Tradizioni. Cos’è il Fucarazze ‘e Sant’Antuono che festeggia maiale e pizza
Andavo per il mezzo secolo di mancata partecipazione a un “focarazzo” di Sant’Antonio, ‘O Fucarazze ‘e Sant’Antuono. Metà anni ’70 dalle parti di Somma Vesuviana, ma senza GPS l’esatta localizzazione dei ricordi è impossibile.
E così ho accolto con piacere l’invito di Franco e Giovanni Amodio al rito della tradizione, alla festa di famiglia (molto allargata dacché vi partecipa tutta l’azienda Latteria Sorrentina) in quel di Sant’Anastasia, nel Parco Nazionale del Vesuvio. A dispetto della sagoma moderna da factory in stile Cape Canaveral del nuovo millennio degli uffici del caseificio, alle spalle sui pendii che si arrampicano verso la montagna ci sono i friarielli e le vecchie stalle degli allevamenti dei maiali che sono in fase di riconversione.
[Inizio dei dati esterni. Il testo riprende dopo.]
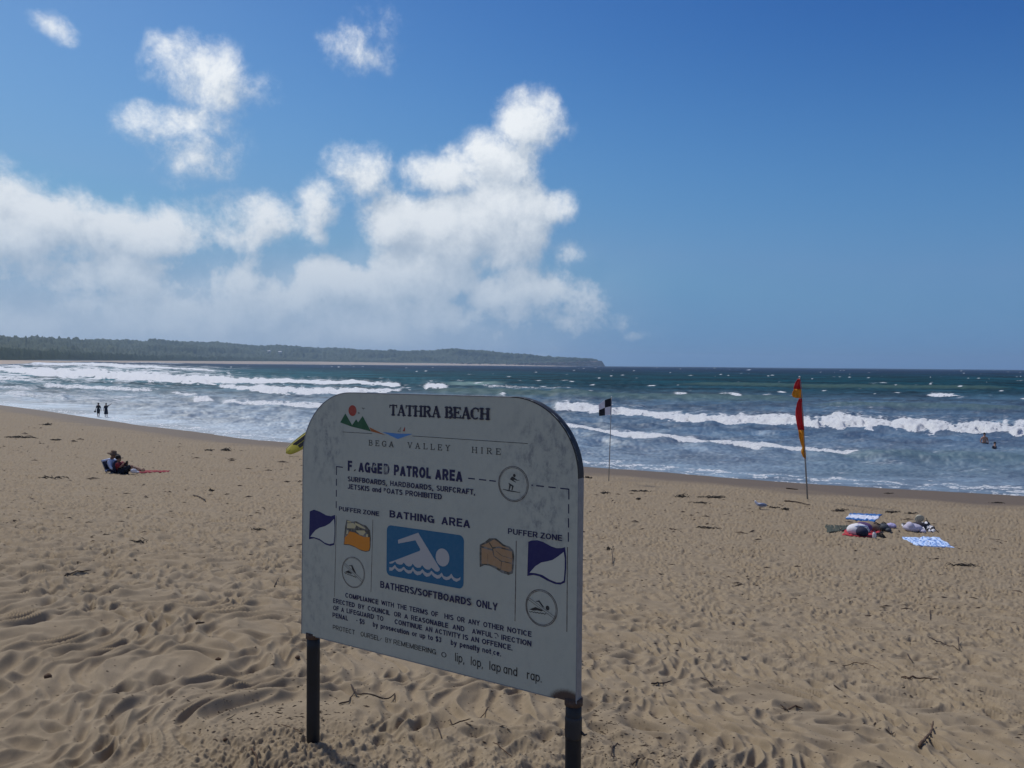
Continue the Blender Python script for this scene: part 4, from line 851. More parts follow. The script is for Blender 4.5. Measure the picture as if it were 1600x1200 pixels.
# plain grotesque letters built stroke by stroke (unit cap height)
def sans(ch, b):
    l = b / 2; B = b / 2; T = 1 - b / 2; X = .74; XT = X - b / 2
    def bowl(x, xr, xa, y0, y1): return [(x, y1), (xa, y1)] + arc(xa, (y0 + y1) / 2, xr - xa, (y1 - y0) / 2, 90, -90, 8)[1:-1] + [(xa, y0), (x, y0)]
    def oval(cx, cy, rx, ry, n=18): return arc(cx, cy, rx, ry, 0, 360, n)
    W = .66; r = W - b / 2
    if ch == 'A': W = .70; S = [[(l * .9, 0), (W / 2, T)], [(W - l * .9, 0), (W / 2, T)], [(W * .24, .28), (W * .76, .28)]]
    elif ch == 'B': S = [[(l, 0), (l, 1)], bowl(l, r - .03, r - .24, .53, T), bowl(l, r, r - .24, B, .53)]
    elif ch == 'C': W = .70; S = [arc(W / 2, .5, W / 2 - l, .5 - l, 38, 322, 20)]
    elif ch == 'D': W = .68; S = [[(l, 0), (l, 1)], bowl(l, W - l, .30, B, T)]
    elif ch == 'E': W = .58; S = [[(l, 0), (l, 1)], [(l, T), (W, T)], [(l, .52), (W - .04, .52)], [(l, B), (W, B)]]
    elif ch == 'F': W = .55; S = [[(l, 0), (l, 1)], [(l, T), (W, T)], [(l, .50), (W - .05, .50)]]
    elif ch == 'G': W = .72; S = [arc(W / 2, .5, W / 2 - l, .5 - l, 38, 340, 20), [(W - l, 0), (W - l, .46)], [(W * .55, .46), (W, .46)]]
    elif ch == 'H': S = [[(l, 0), (l, 1)], [(r, 0), (r, 1)], [(l, .52), (r, .52)]]
    elif ch == 'I': W = b; S = [[(l, 0), (l, 1)]]
    elif ch == 'J': W = .5; S = [[(W - l, 1), (W - l, .26)] + arc(W / 2, .26, W / 2 - l, .26 - l, 0, -180, 10)]
    elif ch == 'K': W = .68; S = [[(l, 0), (l, 1)], [(W - l * 1.3, 1), (l, .36)], [(W * .40, .58), (W - l, 0)]]
    elif ch == 'L': W = .52; S = [[(l, 0), (l, 1)], [(l, B), (W, B)]]
    elif ch == 'M': W = .80; S = [[(l, 0), (l, 1)], [(W - l, 0), (W - l, 1)], [(l, 1), (W / 2, .05)], [(W - l, 1), (W / 2, .05)]]
    elif ch == 'N': W = .68; S = [[(l, 0), (l, 1)], [(W - l, 0), (W - l, 1)], [(l, 1), (W - l, 0)]]
    elif ch == 'O': W = .74; S = [oval(W / 2, .5, W / 2 - l, .5 - l, 24)]
    elif ch == 'P': W = .63; S = [[(l, 0), (l, 1)], bowl(l, W - l, W - .28, .44, T)]
    elif ch == 'R': W = .68; S = [[(l, 0), (l, 1)], bowl(l, W - l * 1.2, W - .30, .46, T), [(W * .52, .46), (W - l * .9, 0)]]
    elif ch == 'S': W = .62; S = [arc(W / 2, 1 - .26 - 0, W / 2 - l, .26 - l, 25, 250, 12) + [(W * .62, .47)] + arc(W / 2, .27, W / 2 - l, .27 - l, 55, -155, 14)]
    elif ch == 'T': W = .62; S = [[(W / 2, 0), (W / 2, 1)], [(0, T), (W, T)]]
    elif ch == 'U': W = .67; S = [[(l, 1), (l, .3)] + arc(W / 2, .3, W / 2 - l, .3 - l, 180, 360, 12) + [(W - l, 1)]]
    elif ch == 'V': W = .68; S = [[(l * .9, 1), (W / 2, B)], [(W - l * .9, 1), (W / 2, B)]]
    elif ch == 'W': W = .95; S = [[(l * .8, 1), (W * .27, B)], [(W * .27, B), (W / 2, T)], [(W / 2, T), (W * .73, B)], [(W * .73, B), (W - l * .8, 1)]]
    elif ch == 'Y': W = .68; S = [[(l * .8, 1), (W / 2, .42)], [(W - l * .8, 1), (W / 2, .42)], [(W / 2, .46), (W / 2, 0)]]
    elif ch == 'Z': W = .62; S = [[(.02, T), (W - .02, T)], [(W - l, T), (l, B)], [(.0, B), (W, B)]]
    elif ch == '$': W = .56; S = sans('S', b)[0][:1] + [[(W * .55, -.1), (W * .55, 1.1)]]
    elif ch == '5': W = .56; S = [[(W - .04, T), (.10, T)], [(.12, T), (.07, .50)], [(.07, .52)] + arc(W / 2 - .01, .33, W / 2 - l, .33 - l, 130, -150, 14)]
    elif ch == '3': W = .56; S = [arc(W / 2, .75, W / 2 - l, .25 - l, 160, -80, 10), arc(W / 2, .27, W / 2 - l, .27 - l, 80, -155, 12)]
    elif ch == 'a': W = .54; S = [oval(W / 2 - .0, X / 2 - .0, W / 2 - l, X / 2 - l), [(W - l, 0), (W - l, X)]]
    elif ch == 'b': W = .56; S = [[(l, 0), (l, 1)], oval(W / 2, X / 2, W / 2 - l, X / 2 - l)]
    elif ch == 'd': W = .56; S = [[(W - l, 0), (W - l, 1)], oval(W / 2, X / 2, W / 2 - l, X / 2 - l)]
    elif ch == 'p': W = .56; S = [[(l, -.27), (l, X)], oval(W / 2, X / 2, W / 2 - l, X / 2 - l)]
    elif ch == 'o': W = .57; S = [oval(W / 2, X / 2, W / 2 - l, X / 2 - l)]
    elif ch == 'c': W = .52; S = [arc(W / 2, X / 2, W / 2 - l, X / 2 - l, 40, 320, 14)]
    elif ch == 'e': W = .55; S = [arc(W / 2, X / 2, W / 2 - l, X / 2 - l, 0, 320, 16), [(l, X / 2), (W - l, X / 2)]]
    elif ch == 'n': W = .53; S = [[(l, 0), (l, X)], [(l, .44)] + arc(W / 2, .46, W / 2 - l, XT - .46, 170, 0, 8) + [(W - l, 0)]]
    elif ch == 'u': W = .53; S = [[(W - l, 0), (W - l, X)], [(l, X), (l, .28)] + arc(W / 2, .26, W / 2 - l, .26 - l, 180, 350, 8)]
    elif ch == 'r': W = .34; S = [[(l, 0), (l, X)], [(l, .50), (W * .6, XT - .03), (W, XT)]]
    elif ch == 's': W = .48; S = [arc(W / 2, X * .74, W / 2 - l, X * .26 - l * .6, 25, 250, 8) + [(W * .62, X * .46)] + arc(W / 2, X * .26, W / 2 - l, X * .27 - l * .6, 55, -155, 9)]
    elif ch == 't': W = .33; S = [[(W * .45, .98), (W * .45, .14), (W * .6, B), (W, B)], [(0, XT), (W, XT)]]
    elif ch == 'i': W = b; S = [[(l, 0), (l, X)], [(l, .88), (l, 1)]]
    elif ch == 'l': W = b; S = [[(l, 0), (l, 1)]]
    elif ch == 'y': W = .52; S = [[(l * .8, X), (W / 2, .03)], [(W - l * .8, X), (W * .46, -.12), (W * .25, -.25), (.04, -.24)]]
    elif ch == ',': W = b * 1.2; S = [[(l * 1.1, b), (l * 1.1, 0), (l * .4, -.15)]]
    elif ch == '.': W = b * 1.1; S = [[(l, 0), (l, b)]]
    elif ch == '-': W = .32; S = [[(0, .36), (W, .36)]]
    elif ch == '/': W = .34; S = [[(0, -.02), (W, 1.02)]]
    else: W = .28; S = []
    return S, W
def joined(pts, w):
    """a mitred ribbon along a polyline, as quads that share their edges"""
    P = [np.array(p, float) for p in pts]; n = len(P); out = []; L_, R_ = [], []; closed = np.linalg.norm(P[0] - P[-1]) < 1e-6
    for k in range(n):
        a = P[k] - P[k - 1] if k > 0 else (P[0] - P[-2] if closed else P[1] - P[0]); c = P[k + 1] - P[k] if k < n - 1 else (P[1] - P[0] if closed else P[-1] - P[-2])
        a = a / (np.linalg.norm(a) + 1e-9); c = c / (np.linalg.norm(c) + 1e-9); t_ = a + c; t_ = t_ / (np.linalg.norm(t_) + 1e-9); nrm_ = np.array([-t_[1], t_[0]]); m_ = 1 / max(.45, float(np.dot(t_, a)))
        L_.append(P[k] + nrm_ * w / 2 * m_); R_.append(P[k] - nrm_ * w / 2 * m_)
    for k in range(n - 1): out.append([tuple(R_[k]), tuple(R_[k + 1]), tuple(L_[k + 1]), tuple(L_[k])])
    return out
def txt(body, u0, v0, u1, cap, mat, bold=0.0, light=False):
    b = .12 if light else (.13 + bold * 1.9); gap = .095 if not light else .13; x = 0; polys = []; lv = 0
    for ch in body:
        if ch == ' ': x += .28; continue
        S, W = sans(ch, b)
        for pts in S: polys += [[(px + x, py) for px, py in p] for p in joined(pts, b)]
        x += W + gap
    x -= gap; k = (u1 - u0) / x
    decal([[(u0 + a * k, v0 + c * cap) for a, c in p] for p in polys], mat, 'lettering')
stxt('TATHRA BEACH', .4646, .9168, .925, .0400, M_ink2, .27, .11, .21, .02)
stxt('BEGA', .3594, .7965, .4888, .0215, M_blk, .13, .085, .15, .48)
stxt('VALLEY', .5545, .7975, .7541, .0215, M_blk, .13, .085, .15, .55)
stxt('HIRE', .8473, .7970, .972, .0215, M_blk, .13, .085, .15, .55)
WR = {}
WR['flag'] = [('F', 0.2517, 0.2753), ('AGGE', 0.3089, 0.4312), ('D', 0.4389, 0.4671), ('PATROL', 0.4894, 0.6668), ('AREA', 0.686, 0.8094)]
WR['surf'] = [('SURFBOARDS,', 0.2523, 0.4588), ('HARDBOARDS,', 0.4715, 0.6801), ('SURFCRAFT,', 0.6931, 0.8665)]
WR['jet'] = [('JETSKIS', 0.2526, 0.3681), ('and', 0.3803, 0.427), ('P', 0.4399, 0.4514), ('OATS', 0.4543, 0.5333), ('PROHIBITED', 0.5467, 0.7186)]
WR['bath'] = [('BATHERS/SOFTBOARDS', 0.4266, 0.856), ('ONLY', 0.8748, 0.9655)]
WR['c1'] = [('COMPLIANCE', 0.2451, 0.4192), ('WITH', 0.4322, 0.4962), ('THE', 0.512, 0.5588), ('TERMS', 0.5711, 0.6591), ('OF', 0.674, 0.7064), ('HIS', 0.7347, 0.7759), ('OR', 0.7916, 0.8255), ('ANY', 0.8409, 0.8907), ('OTHER', 0.9057, 0.992), ('NOTICE', 1.0059, 1.1037)]
WR['c2'] = [('ERECTED', 0.1792, 0.2968), ('BY', 0.3137, 0.3472), ('COUNCIL', 0.3638, 0.4775), ('OR', 0.4966, 0.5312), ('A', 0.5468, 0.5653), ('REASONABLE', 0.5798, 0.7533), ('AND', 0.772, 0.8245), ('AWFUL', 0.858, 0.9453), ('IRECTION', 0.9813, 1.104)]
WR['c3'] = [('OF', 0.1796, 0.2111), ('A', 0.2233, 0.2389), ('LIFEGUARD', 0.2527, 0.3971), ('TO', 0.4102, 0.4443), ('CONTINUE', 0.5001, 0.6328), ('AN', 0.6479, 0.6806), ('ACTIVITY', 0.6925, 0.808), ('IS', 0.8179, 0.8417), ('AN', 0.8528, 0.8887), ('OFFENCE.', 0.901, 1.0289)]
WR['c4'] = [('PENAL', 0.1764, 0.261), ('-', 0.3043, 0.311), ('$5', 0.3211, 0.3489), ('by', 0.3909, 0.4171), ('prosecution', 0.4301, 0.5722), ('or', 0.5845, 0.609), ('up', 0.6211, 0.6482), ('to', 0.6602, 0.684), ('$3', 0.6958, 0.7222), ('by', 0.7647, 0.7913), ('penalty', 0.8047, 0.8918), ('not', 0.9028, 0.9399), ('ce.', 0.9487, 0.982)]
WR['c5'] = [('PROTECT', 0.1787, 0.2981), ('OURSEL', 0.3284, 0.4258), ('BY', 0.4548, 0.4862), ('REMEMBERING', 0.4957, 0.6993), ('O', 0.7228, 0.746), ('lip,', 0.7848, 0.8258), ('lop,', 0.8538, 0.9061), ('lap', 0.9332, 0.9813), ('and', 0.9919, 1.0485), ('rap.', 1.0869, 1.1455)]
V_ = dict(flag=(.6905, .0405, .055), surf=(.6490, .0198, .030), jet=(.6190, .0198, .030), bath=(.2545, .0262, .030), c1=(.1885, .0185, .026), c2=(.1565, .0185, .026), c3=(.1280, .0185, .026), c4=(.0985, .0188, .026))
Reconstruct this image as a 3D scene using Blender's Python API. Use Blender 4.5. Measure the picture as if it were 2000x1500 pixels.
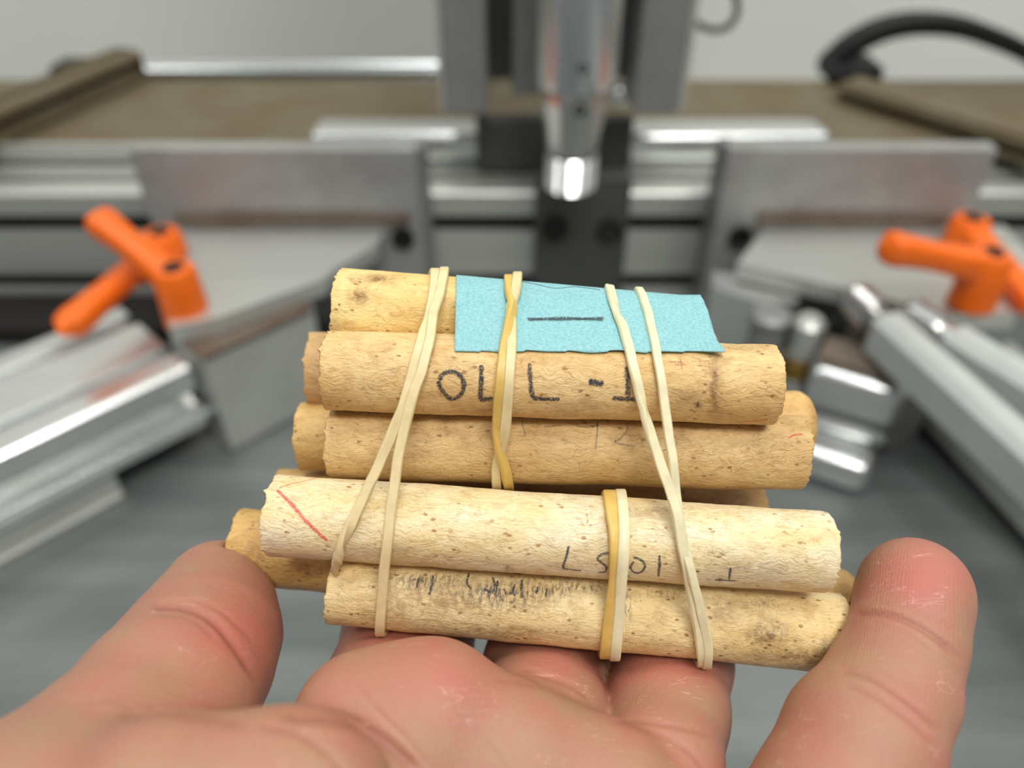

Qui nascerà l’Accademia del Fiordilatte, una pizzeria-scuola modello ed altre attività che avranno il compito di ricucire il passato con il futuro dei latticini, della pizza e della pasticceria. I tetti, mi dicono, amplieranno la capacità dell’azienda nella produzione di energia elettrica sostenibile rendendo di fatto la fornitura autarchica.
I capannoni, prima della trasformazione, sono il luogo perfetto per questo rito a metà tra il sacro e il profano che ha preso una forte deriva gastronomica anche per la contemporanea ufficializzazione della Giornata Mondiale della Pizza che ha fatto seguito alla consuetudine di festeggiare il 17 gennaio i pizzaioli che hanno come santo protettore Sant’Antuono, il santo del fuoco e dei maiali.
Per la ricostruzione storica vi rimando al pozzo di scienza del meridione che è Raffaele Bracale che ha dato risposta sulle origini e sulla cura dell’herpes a base di lardo di maiale con un post su Facebook.
Quest’anno i pizzaioli hanno deciso di dedicare una pizza lasagna alla giornata.
A noi è mancata, nel senso che la tradizione del sito imponeva margherita rigorosamente con fiordilatte e marinara (ma ne saranno uscite due di numero). Ma non è mancata né la ricotta né il maiale, ovviamente.
Alfonso Saviello si è occupato della pizzeria. Una bella pizza canotto new style con un buon pomodoro e – ci sarebbe mancato – il fiordilatte di consistenza e a temperatura esatte per il disco.
Mentre Antonio Di Sieno aka Trippicella ha pensato alla santificazione del suino con la brace e con gli insaccati.
Si è concesso giusto un passaggio innovativo con hamburger e friarielli oltre alle tradizionali salsicce. Va bene così.
Il fuoco della tradizione si è levato bello alto dalla pira che reggeva in alto una piccola befana. Si brucia l’anno, si fanno scorte di maiale.
E ci sono i fuochi di artificio che chiudono la serata insieme al migliaccio a base di semolino e ricotta e hanno fatto da contorno alle parole di saluto e di augurio per un ottimo anno pronunciate da Franco Amodio con accanto Marione che lavora con lui e già lavorava con il nonno. Famiglia allargata, come si diceva.
E spettacolo nello spettacolo i fritti del “Ricciulillo”. Il suo locale lo trovate sul vialone che porta alla chiesa di Sant’Anastasia più o meno verso sera allo stesso angolo. È un furgoncino e fa lo street food antico in maniera incredibile: soffici e asciutte paste cresciute, crocché che sanno di patate, scagliozzi di polenta dal cuore morbido e con la copertura croccante.
Ragazzi, che capata di fritti…
https://www.facebook.com/PizzaNapoletana/videos/389719641786985/
Mi sa che ho trovato un ottimo Fuoco di passione gastronomica.
Metto in calendario il 2020 sperando in una location (passatemela) di egual impatto e nell’invito della famiglia Amodio.